Political Strategy for a Permanent Democratic Majority

Teixeira Slays Myth of Independent Voters as Pivotal Force

TDS Co-Editor Ruy Teixeira has a blistering critique of Linda Killian’s book, “The Swing Vote: The Untapped Power of Independents,” at The New Republic. Teixeira takes on the cherished myth that refuses to die, “…that independents are all swing voters ready to move right or left politically–or in Killian’s feverish imagination, toward some inchoate centrist formation of the No Labels variety.”

…This premise is based on the greatest myth in American politics: that independents are actually independent. They are not. As numerous studies have shown, the overwhelming majority of Americans who say there are “independent” lean toward one party or the other. Call them IINOs, or Independents In Name Only. IINOs who say they lean toward the Republicans think and vote just like regular Republicans. IINOs who say they lean toward the Democrats think and vote just like regular Democrats.

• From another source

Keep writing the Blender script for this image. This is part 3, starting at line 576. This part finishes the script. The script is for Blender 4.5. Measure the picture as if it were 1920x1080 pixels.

Unlike the proponents of the Independent voters as pivotal force myth, Teixeira has the numbers to back up his assertions:

…In 2008, according to the University of Michigan’s National Election Study (NES), 90 percent of independents who leaned Democratic voted for Obama, actually a higher level of support than among weak Democratic partisans (those who said they were “not very strong” Democrats), 84 percent of whom voted for Obama. Among Republican-leaning independents, a still-high 78 percent voted for McCain, compared to 88 percent support among weak Republican identifiers.
Evidently, these two groups are quite different animals. On the one hand, we have a group of “independents” who voted 90 percent for Barack Obama. Moreover, as Alan Abramowitz and others have shown, the policy views of Democratic-leaning independents look just like the policy views of Democratic identifiers. On the other, we have a group of “independents” who voted 78 percent for John McCain and have policy views that look just like Republican identifiers. Clearly it does tremendous violence to the data to lump these two disparate groups together and give them a label–“independents”–that implies they do not have partisan inclinations.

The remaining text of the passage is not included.